For his part, Trump has a rally in 2020 swing state Pennsylvania on Tuesday.

Here is what we can expect this week:

Monday: Judiciary briefed on Ukraine

Intelligence and Judiciary Committee staffers will brief the Judiciary Committee, the panel now leading the inquiry, about the lengthy report released by Democratic lawmakers last week. 

The report, referencing Trump's involvement with Ukraine, determined the president solicited foreign interference in the 2020 election.

A partisan clash is expected as Intelligence and Judiciary Committee staffers present their committees' reports. Republican lawmakers, who drafted their own report defending Trump, have argued that Intelligence Chairman Adam Schiff, D-Calif., should appear to answer questions. Trump tweeted that he would like to question Schiff and Joe Biden, among others, during a potential Senate trial.

After learning more about the Ukraine report and the legal basis for impeachment Monday, Judiciary members must decide whether to pursue other accusations. Obstruction of justice described in former special counsel Robert Mueller's report on Russian interference in the 2016 election is one other subject of potential articles of impeachment.

Rank-and-file lawmakers have said the committee could begin drafting articles as early as this week, in order to meet an informal deadline to have a House vote this month. But Pelosi and committee chairmen have announced no timeline for the inquiry.

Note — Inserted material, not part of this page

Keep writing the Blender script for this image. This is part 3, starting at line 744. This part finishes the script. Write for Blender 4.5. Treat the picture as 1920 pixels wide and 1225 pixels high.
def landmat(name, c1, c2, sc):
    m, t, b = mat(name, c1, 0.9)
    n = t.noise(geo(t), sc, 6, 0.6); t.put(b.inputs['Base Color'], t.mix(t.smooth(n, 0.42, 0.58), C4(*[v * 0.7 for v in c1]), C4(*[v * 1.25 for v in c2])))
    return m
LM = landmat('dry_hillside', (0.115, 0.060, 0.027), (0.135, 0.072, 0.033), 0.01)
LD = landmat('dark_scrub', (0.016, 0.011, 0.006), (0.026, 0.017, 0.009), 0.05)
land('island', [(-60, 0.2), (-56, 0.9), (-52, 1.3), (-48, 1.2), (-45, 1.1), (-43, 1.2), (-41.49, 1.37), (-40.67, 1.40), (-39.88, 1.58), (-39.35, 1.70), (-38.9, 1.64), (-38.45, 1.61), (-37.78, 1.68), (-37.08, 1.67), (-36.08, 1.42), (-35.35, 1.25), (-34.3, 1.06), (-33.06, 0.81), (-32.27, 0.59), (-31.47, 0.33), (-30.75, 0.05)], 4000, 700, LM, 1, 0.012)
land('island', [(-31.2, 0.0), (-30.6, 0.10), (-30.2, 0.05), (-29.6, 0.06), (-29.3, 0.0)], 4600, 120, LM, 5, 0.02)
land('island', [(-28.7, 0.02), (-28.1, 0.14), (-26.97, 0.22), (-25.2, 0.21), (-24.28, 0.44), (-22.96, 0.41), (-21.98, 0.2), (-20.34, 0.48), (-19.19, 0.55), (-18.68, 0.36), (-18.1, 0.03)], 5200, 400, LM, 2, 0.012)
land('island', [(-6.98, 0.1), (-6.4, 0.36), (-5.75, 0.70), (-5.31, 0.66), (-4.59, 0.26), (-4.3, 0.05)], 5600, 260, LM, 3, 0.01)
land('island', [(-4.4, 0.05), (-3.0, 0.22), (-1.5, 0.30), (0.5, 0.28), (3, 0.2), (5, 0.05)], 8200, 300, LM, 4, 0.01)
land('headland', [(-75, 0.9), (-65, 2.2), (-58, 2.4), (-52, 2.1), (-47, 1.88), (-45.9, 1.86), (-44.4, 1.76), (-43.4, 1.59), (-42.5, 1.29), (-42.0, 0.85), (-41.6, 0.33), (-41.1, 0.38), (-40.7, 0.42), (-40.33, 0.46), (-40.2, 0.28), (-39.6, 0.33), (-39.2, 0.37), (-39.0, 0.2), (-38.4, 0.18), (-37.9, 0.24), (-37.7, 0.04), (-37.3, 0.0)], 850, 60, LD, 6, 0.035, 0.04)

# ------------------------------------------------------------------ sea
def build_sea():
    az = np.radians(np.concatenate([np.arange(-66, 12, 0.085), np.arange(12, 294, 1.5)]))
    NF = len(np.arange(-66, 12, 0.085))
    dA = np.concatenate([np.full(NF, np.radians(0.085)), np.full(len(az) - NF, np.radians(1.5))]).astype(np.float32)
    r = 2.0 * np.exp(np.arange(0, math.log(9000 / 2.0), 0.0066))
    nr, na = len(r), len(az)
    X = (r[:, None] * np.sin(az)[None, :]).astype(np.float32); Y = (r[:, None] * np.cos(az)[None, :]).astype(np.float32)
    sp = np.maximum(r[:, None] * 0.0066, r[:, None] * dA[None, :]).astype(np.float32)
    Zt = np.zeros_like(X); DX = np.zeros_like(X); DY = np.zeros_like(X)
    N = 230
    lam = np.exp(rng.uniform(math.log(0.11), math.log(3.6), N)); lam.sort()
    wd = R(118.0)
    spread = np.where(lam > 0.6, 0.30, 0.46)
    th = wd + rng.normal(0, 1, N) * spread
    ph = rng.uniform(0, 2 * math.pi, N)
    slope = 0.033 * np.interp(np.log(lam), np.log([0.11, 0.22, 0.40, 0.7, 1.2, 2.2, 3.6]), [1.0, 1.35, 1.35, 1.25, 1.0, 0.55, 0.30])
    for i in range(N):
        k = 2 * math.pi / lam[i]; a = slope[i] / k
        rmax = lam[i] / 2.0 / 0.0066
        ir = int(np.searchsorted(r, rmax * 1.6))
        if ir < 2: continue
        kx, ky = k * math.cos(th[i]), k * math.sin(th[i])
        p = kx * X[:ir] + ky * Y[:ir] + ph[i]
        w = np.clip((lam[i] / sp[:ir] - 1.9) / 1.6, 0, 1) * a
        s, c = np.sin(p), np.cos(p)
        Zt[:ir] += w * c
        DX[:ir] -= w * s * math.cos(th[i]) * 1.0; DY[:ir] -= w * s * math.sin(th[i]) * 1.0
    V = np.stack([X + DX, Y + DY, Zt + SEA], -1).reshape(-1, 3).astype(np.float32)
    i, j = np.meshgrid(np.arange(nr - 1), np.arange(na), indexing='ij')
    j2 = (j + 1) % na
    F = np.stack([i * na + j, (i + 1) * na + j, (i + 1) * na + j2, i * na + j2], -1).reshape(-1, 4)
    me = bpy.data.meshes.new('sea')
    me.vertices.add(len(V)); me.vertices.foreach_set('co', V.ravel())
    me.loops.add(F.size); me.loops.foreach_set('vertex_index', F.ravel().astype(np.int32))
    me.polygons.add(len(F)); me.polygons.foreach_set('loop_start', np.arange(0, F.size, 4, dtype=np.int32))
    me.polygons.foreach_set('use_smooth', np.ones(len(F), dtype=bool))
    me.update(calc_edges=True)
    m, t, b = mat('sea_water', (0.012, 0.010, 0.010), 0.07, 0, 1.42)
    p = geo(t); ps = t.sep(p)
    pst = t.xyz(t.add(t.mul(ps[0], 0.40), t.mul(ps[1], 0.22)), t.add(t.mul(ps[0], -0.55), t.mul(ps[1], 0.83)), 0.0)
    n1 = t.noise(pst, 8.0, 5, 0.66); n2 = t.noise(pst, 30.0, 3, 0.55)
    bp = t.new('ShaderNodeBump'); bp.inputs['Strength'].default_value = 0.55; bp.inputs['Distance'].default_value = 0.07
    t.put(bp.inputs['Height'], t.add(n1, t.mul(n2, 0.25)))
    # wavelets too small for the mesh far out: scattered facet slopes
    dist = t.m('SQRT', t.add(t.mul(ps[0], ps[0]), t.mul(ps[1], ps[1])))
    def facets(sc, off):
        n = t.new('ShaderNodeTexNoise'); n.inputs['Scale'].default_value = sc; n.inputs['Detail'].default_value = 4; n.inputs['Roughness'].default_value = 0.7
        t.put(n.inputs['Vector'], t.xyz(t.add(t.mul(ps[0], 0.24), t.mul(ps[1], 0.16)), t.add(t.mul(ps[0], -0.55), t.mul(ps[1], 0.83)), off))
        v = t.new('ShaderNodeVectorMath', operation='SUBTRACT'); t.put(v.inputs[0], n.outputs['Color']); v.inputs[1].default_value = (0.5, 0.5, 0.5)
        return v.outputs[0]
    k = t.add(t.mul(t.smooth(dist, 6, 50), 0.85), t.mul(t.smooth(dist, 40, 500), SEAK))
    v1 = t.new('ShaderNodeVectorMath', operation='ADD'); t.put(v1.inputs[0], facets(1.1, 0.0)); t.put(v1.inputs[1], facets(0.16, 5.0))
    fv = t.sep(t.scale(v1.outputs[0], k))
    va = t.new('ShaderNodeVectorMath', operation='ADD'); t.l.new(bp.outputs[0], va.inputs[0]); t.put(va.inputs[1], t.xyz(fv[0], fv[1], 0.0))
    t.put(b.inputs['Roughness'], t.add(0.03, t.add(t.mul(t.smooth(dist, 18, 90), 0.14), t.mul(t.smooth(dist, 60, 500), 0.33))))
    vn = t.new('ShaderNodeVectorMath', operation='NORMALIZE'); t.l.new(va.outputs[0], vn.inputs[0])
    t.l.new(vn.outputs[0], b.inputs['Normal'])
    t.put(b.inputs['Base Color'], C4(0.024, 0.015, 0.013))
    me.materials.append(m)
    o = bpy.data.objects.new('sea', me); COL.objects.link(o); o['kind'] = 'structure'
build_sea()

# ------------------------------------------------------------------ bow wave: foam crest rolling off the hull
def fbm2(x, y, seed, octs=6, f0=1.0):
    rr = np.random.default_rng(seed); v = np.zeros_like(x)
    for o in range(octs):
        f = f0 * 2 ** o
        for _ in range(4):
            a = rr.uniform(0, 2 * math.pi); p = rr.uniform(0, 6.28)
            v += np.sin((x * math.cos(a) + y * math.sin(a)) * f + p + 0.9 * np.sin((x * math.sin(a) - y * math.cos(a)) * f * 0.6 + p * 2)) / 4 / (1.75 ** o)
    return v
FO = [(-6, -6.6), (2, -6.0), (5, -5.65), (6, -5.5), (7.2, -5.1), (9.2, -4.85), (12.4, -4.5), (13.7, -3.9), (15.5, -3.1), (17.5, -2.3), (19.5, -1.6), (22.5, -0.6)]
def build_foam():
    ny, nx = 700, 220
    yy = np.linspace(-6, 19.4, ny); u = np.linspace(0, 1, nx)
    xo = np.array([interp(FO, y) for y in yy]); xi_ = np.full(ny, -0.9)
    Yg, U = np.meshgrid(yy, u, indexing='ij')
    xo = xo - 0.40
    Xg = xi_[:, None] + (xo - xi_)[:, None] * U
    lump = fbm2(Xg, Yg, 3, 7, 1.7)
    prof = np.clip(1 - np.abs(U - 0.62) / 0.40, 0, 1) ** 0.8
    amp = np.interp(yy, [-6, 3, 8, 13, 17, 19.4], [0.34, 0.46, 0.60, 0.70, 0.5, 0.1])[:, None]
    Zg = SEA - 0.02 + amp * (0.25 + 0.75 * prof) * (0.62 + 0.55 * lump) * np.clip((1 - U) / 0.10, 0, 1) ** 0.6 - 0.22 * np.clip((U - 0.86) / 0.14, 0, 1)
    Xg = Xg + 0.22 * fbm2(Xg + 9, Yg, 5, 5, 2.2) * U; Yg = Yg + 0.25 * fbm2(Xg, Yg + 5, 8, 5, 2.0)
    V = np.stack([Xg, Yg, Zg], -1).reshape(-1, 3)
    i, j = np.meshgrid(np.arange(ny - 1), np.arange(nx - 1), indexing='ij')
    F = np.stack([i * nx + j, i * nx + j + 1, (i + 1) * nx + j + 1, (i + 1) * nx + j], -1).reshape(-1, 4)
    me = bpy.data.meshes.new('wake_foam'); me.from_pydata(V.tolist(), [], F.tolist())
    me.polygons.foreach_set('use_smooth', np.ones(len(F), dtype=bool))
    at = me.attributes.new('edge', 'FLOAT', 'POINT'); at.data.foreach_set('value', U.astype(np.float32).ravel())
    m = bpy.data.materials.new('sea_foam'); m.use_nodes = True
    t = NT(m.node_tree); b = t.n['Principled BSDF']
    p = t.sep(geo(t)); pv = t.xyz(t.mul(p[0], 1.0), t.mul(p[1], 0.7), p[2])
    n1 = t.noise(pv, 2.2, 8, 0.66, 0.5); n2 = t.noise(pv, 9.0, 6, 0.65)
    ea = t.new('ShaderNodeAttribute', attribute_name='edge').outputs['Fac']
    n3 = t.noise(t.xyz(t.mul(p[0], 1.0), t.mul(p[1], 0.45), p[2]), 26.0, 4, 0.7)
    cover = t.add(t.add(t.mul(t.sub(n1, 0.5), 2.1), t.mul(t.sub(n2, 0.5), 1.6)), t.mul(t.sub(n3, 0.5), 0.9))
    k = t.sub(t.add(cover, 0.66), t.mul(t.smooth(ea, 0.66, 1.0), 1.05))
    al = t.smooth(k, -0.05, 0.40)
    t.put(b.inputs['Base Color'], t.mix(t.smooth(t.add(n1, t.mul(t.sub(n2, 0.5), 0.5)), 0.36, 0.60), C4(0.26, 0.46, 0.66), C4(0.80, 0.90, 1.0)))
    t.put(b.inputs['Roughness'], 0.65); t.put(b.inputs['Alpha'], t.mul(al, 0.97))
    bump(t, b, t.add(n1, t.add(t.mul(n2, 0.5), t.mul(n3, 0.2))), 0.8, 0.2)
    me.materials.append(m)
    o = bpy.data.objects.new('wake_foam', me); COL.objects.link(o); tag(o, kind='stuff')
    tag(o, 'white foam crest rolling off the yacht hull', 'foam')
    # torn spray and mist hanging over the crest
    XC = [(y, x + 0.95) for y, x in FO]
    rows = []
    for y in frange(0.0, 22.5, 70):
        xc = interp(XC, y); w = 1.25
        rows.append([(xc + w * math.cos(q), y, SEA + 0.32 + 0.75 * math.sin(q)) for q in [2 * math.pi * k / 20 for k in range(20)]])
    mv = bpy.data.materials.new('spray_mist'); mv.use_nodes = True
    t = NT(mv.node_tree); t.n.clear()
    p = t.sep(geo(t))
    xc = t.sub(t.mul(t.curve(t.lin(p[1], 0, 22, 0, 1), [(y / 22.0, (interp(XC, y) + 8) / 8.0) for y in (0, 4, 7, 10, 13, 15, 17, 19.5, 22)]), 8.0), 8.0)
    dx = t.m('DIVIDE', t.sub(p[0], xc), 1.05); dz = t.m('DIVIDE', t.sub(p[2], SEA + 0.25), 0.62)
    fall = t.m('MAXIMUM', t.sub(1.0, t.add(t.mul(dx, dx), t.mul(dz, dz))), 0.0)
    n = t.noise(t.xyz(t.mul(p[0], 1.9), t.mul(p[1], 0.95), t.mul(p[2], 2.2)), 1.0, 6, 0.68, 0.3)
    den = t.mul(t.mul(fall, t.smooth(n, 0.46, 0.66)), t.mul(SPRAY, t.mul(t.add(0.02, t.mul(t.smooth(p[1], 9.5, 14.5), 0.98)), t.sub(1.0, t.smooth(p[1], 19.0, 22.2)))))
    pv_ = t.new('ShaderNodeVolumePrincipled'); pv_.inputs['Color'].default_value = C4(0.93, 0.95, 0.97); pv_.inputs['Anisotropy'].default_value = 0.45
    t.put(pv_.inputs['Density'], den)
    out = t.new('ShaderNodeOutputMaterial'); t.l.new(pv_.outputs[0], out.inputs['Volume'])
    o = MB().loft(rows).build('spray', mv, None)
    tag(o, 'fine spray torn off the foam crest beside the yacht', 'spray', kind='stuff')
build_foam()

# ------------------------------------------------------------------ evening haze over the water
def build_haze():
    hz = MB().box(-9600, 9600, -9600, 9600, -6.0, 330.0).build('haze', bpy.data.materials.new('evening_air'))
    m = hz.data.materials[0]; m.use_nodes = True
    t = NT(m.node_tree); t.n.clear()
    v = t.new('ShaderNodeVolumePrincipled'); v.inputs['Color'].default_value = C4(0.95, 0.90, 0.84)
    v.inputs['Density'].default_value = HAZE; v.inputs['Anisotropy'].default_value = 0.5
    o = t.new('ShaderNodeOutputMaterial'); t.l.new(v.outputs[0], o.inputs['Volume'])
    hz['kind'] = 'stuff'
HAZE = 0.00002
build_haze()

For a president to be impeached, the articles must be approved in a majority vote of the full House. If that happens, the Senate would conduct a trial and could convict and remove the president from office with a two-thirds vote.

Meanwhile, Judiciary Republicans want their own hearing to choose which witnesses will testify.

Rep. James Sensenbrenner, R-Wis., requested a minority hearing under House rules.  Judiciary Chairman Jerry Nadler, D-N.Y., didn't respond immediately to the request. But the top Republican on the panel, Rep. Doug Collins of Georgia, said Nadler couldn't block a minority hearing with a vote.

"Call it the fair and balanced rule," Collins said.

Trump has called the inquiry "a joke" and congressional Republicans have united in his defense. He's said he was justified in urging the investigation of corruption in Ukraine and that he cooperated with Mueller's probe rather than removing him.

Tuesday: Trump rallies in Pennsylvania

On Tuesday, Trump will hold a rally in Hershey, Pennsylvania, a moderate state that aided his victory in 2016 and one considered to be an important toss-up in 2020.

Recent visits to swing states like Pennsylvania, which Trump narrowly won in 2016, suggest the president has his eye on his reelection campaign even while battling impeachment back in Washington.

Shortly before Thanksgiving, he rallied with Vice President Mike Pence in Sunrise, Florida, which former President Barack Obama won in 2008 and 2012. On Dec. 18, he'll hold a rally in Battle Creek, Michigan, the state he won by less than 11,000 votes. 

Based on past rallies, expect the president to play up a healthy economy, favorable unemployment numbers and attacks on Democrats trying to impeach him.   

"They have no Impeachment case and are demeaning our Country," Trump said of the Democrats on Thursday. "If you are going to impeach me, do it now, fast, so we can have a fair trial in the Senate, and so that our Country can get back to business."